Campion’s portrait of Flora is as fascinating and complicated as her portrait of Ada. Flora is a strong-willed, non-conformist girl-child allied with her mother in a land of male strangers. The close bond she shares with her is unique. Flora is Ada’s very likeness, as well as instrument and expression of freedom. Yet she reproduces the lines of preachers to condemn her mother and chooses–at least, for a time–to accept her austere stepfather’s ways. Flora’s disloyalty issues from feelings of abandonment and insecurity but it is also indicative of the insidious ideological power of patriarchy. Campion shows how girl-children may reproduce its values.
Campion’s take on childhood itself is unsentimental and truthful. Flora is a charming, expressive child but she is not Hollywood cute. Paquin’s performance is hugely charismatic. She perfectly captures her character’s individualistic, insubordinate ways. She also, however, embodies girlhood. Flora may be intelligent and imaginative but she is also a child. While she may have spent a great deal of time in the company of adults, witnessing adult anxieties and brutality, she does not yet fully understand the adult world. Like most children, she is self-centered and like most, she wants to monopolize her mother’s love and attention. Children can also, of course, be cruel as well as affectionate–almost in the same breath, on occasion. Flora is no exception. In one scene, we see the little girl torment then comfort a dog outside Baines’ cabin. With her mother, she can be both sweet and censorious in a darkly comic way. When Stuart locks Ada in the house upon discovering her affair, Flora says to her mother, “You shouldn’t have gone up there, shouldn’t you? I don’t like it, and nor does Papa.” Almost immediately, she makes the pleasant suggestion, “We can play cards, if you like.” She scolds as well as mothers Ada, in the same way she scolds and mothers her dolly and the dog. In the final scenes of The Piano, we see Flora busily attend to her mother’s needs.

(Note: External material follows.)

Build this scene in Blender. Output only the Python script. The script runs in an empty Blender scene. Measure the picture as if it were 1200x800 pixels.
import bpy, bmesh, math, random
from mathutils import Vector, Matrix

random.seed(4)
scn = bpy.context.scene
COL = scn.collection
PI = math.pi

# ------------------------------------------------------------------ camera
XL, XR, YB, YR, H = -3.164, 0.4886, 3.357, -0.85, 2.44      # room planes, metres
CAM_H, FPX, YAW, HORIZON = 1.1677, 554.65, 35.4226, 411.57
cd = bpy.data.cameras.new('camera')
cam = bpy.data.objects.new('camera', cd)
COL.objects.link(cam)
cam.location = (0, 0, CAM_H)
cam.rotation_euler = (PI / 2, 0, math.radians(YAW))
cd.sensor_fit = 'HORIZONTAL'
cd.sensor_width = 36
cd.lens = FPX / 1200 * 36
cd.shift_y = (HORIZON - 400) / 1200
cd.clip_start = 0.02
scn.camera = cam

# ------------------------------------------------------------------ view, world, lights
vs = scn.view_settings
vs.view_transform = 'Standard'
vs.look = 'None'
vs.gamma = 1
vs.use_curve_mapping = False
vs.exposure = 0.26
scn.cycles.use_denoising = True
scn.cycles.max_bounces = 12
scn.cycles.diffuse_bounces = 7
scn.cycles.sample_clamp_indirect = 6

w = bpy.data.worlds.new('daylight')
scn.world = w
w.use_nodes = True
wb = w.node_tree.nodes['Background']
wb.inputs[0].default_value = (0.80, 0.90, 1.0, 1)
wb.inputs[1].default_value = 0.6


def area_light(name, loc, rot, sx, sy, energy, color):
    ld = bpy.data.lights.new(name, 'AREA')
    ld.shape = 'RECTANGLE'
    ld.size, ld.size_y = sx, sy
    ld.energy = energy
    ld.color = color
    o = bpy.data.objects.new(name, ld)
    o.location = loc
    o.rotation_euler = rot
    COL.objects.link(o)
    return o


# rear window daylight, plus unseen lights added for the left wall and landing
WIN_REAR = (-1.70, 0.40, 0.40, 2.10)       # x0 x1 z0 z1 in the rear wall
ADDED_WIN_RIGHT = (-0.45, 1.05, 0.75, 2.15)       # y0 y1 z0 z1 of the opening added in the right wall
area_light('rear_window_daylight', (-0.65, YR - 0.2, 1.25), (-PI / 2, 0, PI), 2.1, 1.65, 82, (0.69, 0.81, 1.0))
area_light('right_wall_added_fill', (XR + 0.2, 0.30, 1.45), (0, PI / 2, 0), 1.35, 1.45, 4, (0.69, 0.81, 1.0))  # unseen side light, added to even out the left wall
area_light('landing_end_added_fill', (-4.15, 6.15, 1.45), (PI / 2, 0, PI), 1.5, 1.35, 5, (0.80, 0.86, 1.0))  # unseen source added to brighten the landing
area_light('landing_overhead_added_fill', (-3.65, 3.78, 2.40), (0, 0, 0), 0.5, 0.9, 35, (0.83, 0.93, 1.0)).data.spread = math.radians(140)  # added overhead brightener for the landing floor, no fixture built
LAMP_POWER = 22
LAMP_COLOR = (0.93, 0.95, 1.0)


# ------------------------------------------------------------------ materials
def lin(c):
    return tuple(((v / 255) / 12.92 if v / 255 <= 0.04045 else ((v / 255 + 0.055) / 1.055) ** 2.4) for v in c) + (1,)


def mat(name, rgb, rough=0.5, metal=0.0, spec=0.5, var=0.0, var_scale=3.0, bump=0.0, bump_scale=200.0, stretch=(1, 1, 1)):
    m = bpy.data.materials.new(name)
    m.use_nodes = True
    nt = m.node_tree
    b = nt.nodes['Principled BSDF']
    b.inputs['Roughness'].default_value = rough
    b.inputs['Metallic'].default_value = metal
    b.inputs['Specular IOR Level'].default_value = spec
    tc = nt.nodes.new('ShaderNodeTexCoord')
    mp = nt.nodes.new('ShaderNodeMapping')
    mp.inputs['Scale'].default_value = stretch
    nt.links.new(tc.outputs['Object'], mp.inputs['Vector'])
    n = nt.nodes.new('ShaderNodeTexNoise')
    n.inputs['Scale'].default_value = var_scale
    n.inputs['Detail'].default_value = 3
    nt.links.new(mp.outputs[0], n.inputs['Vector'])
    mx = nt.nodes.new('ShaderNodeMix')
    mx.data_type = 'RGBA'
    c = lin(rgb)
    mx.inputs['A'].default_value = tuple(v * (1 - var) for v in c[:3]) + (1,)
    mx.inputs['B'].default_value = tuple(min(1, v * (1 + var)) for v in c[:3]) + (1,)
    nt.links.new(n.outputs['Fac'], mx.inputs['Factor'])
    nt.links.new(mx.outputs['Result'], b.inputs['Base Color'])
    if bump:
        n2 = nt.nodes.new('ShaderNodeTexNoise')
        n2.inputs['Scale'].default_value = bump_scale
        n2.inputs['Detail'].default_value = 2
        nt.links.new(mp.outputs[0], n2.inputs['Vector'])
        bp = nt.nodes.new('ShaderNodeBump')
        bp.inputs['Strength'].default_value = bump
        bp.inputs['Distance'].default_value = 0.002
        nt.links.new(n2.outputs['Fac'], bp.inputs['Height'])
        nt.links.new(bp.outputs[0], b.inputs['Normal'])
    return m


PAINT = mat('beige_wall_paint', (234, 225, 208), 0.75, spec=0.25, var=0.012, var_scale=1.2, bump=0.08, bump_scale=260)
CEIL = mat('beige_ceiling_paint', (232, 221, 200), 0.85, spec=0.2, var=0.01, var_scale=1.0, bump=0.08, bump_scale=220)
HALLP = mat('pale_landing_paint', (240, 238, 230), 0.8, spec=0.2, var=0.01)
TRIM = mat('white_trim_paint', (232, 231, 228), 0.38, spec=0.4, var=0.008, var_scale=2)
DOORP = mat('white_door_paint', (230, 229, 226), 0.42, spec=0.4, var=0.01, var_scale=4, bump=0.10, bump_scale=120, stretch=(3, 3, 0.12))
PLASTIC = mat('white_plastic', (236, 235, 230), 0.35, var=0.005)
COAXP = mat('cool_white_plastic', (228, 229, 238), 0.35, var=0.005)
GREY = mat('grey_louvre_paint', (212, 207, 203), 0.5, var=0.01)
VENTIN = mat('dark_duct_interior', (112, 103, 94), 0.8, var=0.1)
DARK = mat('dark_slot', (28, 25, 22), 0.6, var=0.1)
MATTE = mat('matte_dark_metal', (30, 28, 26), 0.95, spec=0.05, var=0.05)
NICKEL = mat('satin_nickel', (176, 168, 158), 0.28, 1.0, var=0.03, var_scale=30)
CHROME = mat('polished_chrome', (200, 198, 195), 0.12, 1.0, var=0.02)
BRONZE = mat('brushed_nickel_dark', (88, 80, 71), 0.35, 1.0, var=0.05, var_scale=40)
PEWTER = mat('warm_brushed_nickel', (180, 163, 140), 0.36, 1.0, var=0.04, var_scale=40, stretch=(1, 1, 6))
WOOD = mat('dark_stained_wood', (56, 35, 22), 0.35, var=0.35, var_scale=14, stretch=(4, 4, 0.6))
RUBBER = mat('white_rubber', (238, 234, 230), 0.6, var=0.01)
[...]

Campion not only makes Flora a real child; she is also drawn as an emotionally complex human being with her own needs and wants. Thanks to her inspired, multi-layered characterization and Paquin’s natural, fully realised performance, Flora is consistently credible and authentic. Campion’s portrait of Flora is also a political one. The writer-director is interested in her place in the world. Through Flora, she explores the distinctive nature of the mother-daughter relationship as well as the hold of fathers. Flora is an intelligent, resilient child. Like her mother, she is portrayed as a survivor and sovereign spirit. We last see her cart-wheeling in the garden of her new home. Ultimately, her fate is fascinating one to contemplate.